Nuestro avión comienza el descenso con una serie de ruidos rutinarios, secos, como si cogiéramos un mal bache, ése que siempre genera un ligero sobresalto al recordarnos que no tocamos el suelo y que por tanto no debería haber piedras ni agujeros en el camino. Sin embargo algo ocurre, sentimos la espalda apretarse contra el asiento y remontamos el vuelo. Al parecer cambiamos de aeropuerto en el último instante. Miro por la ventanilla y veo una densa niebla negra.

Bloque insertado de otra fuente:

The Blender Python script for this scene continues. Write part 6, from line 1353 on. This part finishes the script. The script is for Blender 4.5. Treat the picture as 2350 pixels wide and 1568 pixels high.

Sobrevolamos Shanghai a muy baja altura, todo un lujo por otro lado, así que yo voy encantado con la frente pegada al cristal. Es de noche y la ciudad nos mira desde abajo con su característica red de calles iluminadas y grandes agujeros negros. La niebla convierte la luz en un líquido viscoso y la imagen está más cerca lo microscópico que de lo real. La luz amarilla de las farolas se distorsiona en enjambres de luz atrapada.
Es la contaminación la que impide al piloto ver la pista, creo que no lo había dicho aún.

En su explicación en inglés de andar por casa, el comandante nos dice literalmente “los recursos de aterrizaje se estaban agotando rápidamente y nos hemos visto obligados a dirigirnos al aeropuerto de Pu-dong”. Quizás no iba tan desencaminado nuestro sobresalto, así que prefiero refugiarme en los posibles errores semánticos del que habla en una lengua que no controla.

Al levantarnos a la mañana siguiente y salir a la calle, las glándulas salivares nos devuelven un regusto amargo y constante, ligeramente adictivo incluso, como cuando pedaleas detrás de una vieja motocicleta, cruzas una calle entre los autobuses en marcha o echas gasolina.

El cielo es el de Saturno. Cuando el sol nos descubre su contorno perfectamente circular y nos deja mirarlo directamente a los ojos, nuestra mente busca en el cielo las otras treinta lunas. Es imposible negar la fotogenia de la contaminación. Los contornos cuadrados surgen de la bruma como montañas redondeadas.
Esta mañana Shanghai ha corrido una cortina de humo y la nueva clase media china y los “yuppies” (del inglés: young  urban professional) occidentales, que viven (o vivimos) como embajadores, ven de repente truncado sus sueños de grandeza. Como antídoto fallido, la obsesión por lo ecológico hace tiempo que se extiende por aquí. En la puerta de muchos restaurantes, grandes carteles muestran idílicas granjas como de la Toscana asegurando que allí sólo se cocinan alimentos producidos por ellos mismos. Los rumores, leyendas y escándalos constatados son cada vez más frecuentes: que si decenas de restaurantes han recogido cerdos sacrificados de la orilla del río al que habían sido lanzados ilegalmente; que si un campo de sandías se ha convertido en un campo de minas frutales, con granadas en vez de sandías y metralla de pepitas; que si se han descubierto refinerías de aceites usados capaces de devolver un maravilloso tono dorado a cualquier residuo de freidora… no les falta razón entonces a los que tratan de reducir los venenos ingeridos sin intención lúdica, ¿pero de qué les sirve si respiramos una nube tóxica?Me falta el aire, siento un desagradable cosquilleo en las costillas, las costuras no están en la posición adecuada ¿dónde puedo comprarme unas cuantas mascarillas?

Mucha gente ya las lleva, herméticas contra sus caras planas. Me cruzo con ellos y ellos me aguantan la mirada, escondidos detrás de su filtro. Muchos las cubren con fundas de estampados psicodélicos. Cuando son mujeres hermosas hacen volar la imaginación, como si en cualquier momento pudieran sacar extraños instrumentos sexuales a juego con sus mascarillas y nos guiaran a través de las últimas noches antes del holocausto nuclear.

El sabor en la boca es claramente apocalíptico, no me había dado cuenta hasta ahora.

Las calles se asfixian. Creo que la ciudad arrastra un serio problema con el tabaco y además tiene asma. Sólo los que la hemos sentido, sabemos la maravillosa sensación que inhalar salbutamol produce en los que se ahogan, aunque creo que hoy Shanghai se dejó el ventolín en la otra chaqueta.